Another example may include an apparatus comprising means to perform one or more elements of a method described in or related to any of examples 1-47, or any other method or process described herein.

Another example may include one or more non-transitory computer-readable media comprising instructions to cause an electronic device, upon execution of the instructions by one or more processors of the electronic device, to perform one or more elements of a method described in or related to any of examples 1-47, or any other method or process described herein.

Another example may include an apparatus comprising logic, modules, or circuitry to perform one or more elements of a method described in or related to any of examples 1-47, or any other method or process described herein.

Another example may include a method, technique, or process as described in or related to any of examples 1-47, or portions or parts thereof.

Another example may include an apparatus comprising: one or more processors and one or more computer-readable media comprising instructions that, when executed by the one or more processors, cause the one or more processors to perform the method, techniques, or process as described in or related to any of examples 1-47, or portions thereof.

Another example may include a signal as described in or related to any of examples 1-47, or portions or parts thereof.

Another example may include a datagram, information element, packet, frame, segment, PDU, or message as described in or related to any of examples 1-47, or portions or parts thereof, or otherwise described in the present disclosure.

Another example may include a signal encoded with data as described in or related to any of examples 1-47, or portions or parts thereof, or otherwise described in the present disclosure.

Another example may include a signal encoded with a datagram, IE, packet, frame, segment, PDU, or message as described in or related to any of examples 1-47, or portions or parts thereof, or otherwise described in the present disclosure.

Another example may include an electromagnetic signal carrying computer-readable instructions, wherein execution of the computer-readable instructions by one or more processors is to cause the one or more processors to perform the method, techniques, or process as described in or related to any of examples 1-47, or portions thereof.

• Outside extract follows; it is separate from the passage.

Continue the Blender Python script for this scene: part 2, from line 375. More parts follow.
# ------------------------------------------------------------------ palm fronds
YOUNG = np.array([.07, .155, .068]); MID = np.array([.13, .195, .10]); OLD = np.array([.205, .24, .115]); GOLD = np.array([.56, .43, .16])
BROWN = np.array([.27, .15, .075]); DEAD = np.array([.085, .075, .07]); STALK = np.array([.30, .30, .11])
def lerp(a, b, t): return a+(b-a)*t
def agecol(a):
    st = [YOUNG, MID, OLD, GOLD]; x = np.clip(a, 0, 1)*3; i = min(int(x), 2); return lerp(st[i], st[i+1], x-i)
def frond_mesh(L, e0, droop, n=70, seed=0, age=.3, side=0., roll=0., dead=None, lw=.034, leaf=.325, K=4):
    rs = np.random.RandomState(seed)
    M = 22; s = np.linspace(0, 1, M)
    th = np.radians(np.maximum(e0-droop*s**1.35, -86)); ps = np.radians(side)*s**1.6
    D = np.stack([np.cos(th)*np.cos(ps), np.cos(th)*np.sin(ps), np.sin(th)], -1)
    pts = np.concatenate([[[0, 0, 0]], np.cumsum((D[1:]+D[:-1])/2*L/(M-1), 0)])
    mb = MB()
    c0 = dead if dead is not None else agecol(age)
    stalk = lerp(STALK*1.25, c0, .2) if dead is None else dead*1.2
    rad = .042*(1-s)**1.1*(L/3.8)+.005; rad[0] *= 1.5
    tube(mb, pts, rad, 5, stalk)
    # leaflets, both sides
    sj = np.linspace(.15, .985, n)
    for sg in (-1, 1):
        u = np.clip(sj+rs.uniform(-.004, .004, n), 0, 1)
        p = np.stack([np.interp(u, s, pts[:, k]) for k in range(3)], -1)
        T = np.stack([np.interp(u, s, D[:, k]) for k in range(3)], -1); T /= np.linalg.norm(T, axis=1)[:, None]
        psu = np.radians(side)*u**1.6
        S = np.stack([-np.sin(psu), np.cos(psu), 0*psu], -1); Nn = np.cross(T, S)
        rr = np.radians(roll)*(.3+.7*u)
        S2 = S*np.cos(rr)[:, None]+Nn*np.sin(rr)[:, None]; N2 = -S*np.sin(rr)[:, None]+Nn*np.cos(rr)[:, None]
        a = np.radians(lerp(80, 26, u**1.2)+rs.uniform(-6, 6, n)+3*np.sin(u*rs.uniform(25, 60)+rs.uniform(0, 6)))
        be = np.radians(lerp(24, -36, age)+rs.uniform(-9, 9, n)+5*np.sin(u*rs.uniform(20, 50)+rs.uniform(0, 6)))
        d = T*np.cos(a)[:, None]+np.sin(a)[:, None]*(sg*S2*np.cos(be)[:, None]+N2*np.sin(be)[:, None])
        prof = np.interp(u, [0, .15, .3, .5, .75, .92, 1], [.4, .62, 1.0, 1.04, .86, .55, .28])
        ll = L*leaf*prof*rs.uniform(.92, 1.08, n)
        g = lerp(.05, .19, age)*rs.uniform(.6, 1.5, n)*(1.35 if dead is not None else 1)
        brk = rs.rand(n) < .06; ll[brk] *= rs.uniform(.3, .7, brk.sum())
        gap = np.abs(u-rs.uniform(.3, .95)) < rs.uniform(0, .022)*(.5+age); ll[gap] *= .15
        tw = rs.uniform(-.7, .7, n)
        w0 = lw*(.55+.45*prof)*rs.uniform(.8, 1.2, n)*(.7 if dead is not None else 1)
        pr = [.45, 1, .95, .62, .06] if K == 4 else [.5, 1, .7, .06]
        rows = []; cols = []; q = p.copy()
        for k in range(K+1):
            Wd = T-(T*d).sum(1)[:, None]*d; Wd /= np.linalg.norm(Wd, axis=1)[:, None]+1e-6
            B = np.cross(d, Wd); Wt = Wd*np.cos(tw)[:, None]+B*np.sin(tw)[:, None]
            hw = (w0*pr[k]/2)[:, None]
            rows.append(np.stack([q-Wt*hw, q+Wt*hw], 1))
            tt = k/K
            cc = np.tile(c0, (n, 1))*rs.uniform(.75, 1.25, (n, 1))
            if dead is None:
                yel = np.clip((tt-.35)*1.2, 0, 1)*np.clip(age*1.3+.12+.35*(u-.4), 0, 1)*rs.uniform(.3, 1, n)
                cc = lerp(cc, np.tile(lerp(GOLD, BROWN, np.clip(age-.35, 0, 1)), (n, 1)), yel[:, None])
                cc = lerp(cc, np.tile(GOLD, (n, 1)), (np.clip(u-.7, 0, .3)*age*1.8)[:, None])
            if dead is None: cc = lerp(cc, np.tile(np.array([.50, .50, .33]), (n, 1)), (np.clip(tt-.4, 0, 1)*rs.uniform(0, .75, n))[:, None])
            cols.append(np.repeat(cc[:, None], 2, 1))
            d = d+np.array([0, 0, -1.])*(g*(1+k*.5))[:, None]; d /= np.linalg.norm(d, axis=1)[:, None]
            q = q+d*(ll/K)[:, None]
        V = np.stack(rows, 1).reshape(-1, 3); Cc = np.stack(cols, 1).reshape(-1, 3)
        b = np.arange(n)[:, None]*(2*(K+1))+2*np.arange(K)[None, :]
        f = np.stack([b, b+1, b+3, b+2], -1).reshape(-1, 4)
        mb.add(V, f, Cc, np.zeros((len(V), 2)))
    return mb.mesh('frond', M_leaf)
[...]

Another example may include a computer program comprising instructions, wherein execution of the program by a processing element is to cause the processing element to carry out the method, techniques, or process as described in or related to any of examples 1-47, or portions thereof.

Another example may include a signal in a wireless network as shown and described herein.

Another example may include a method of communicating in a wireless network, as shown and described herein.

Another example may include a system for providing wireless communication, as shown and described herein.

Another example may include a device for providing wireless communication, as shown and described herein.

Unless explicitly stated otherwise, any of the above-described examples may be combined with any other example (or combination of examples). The foregoing description of one or more implementations provides illustration and description but is not intended to be exhaustive or to limit the scope of embodiments to the precise form disclosed. Modifications and variations are possible in light of the above teachings or may be acquired from the practice of various embodiments.

Although the embodiments above have been described in considerable detail, numerous variations and modifications will become apparent to those skilled in the art once the above disclosure is fully appreciated. It is intended that the following claims be interpreted to embrace all such variations and modifications.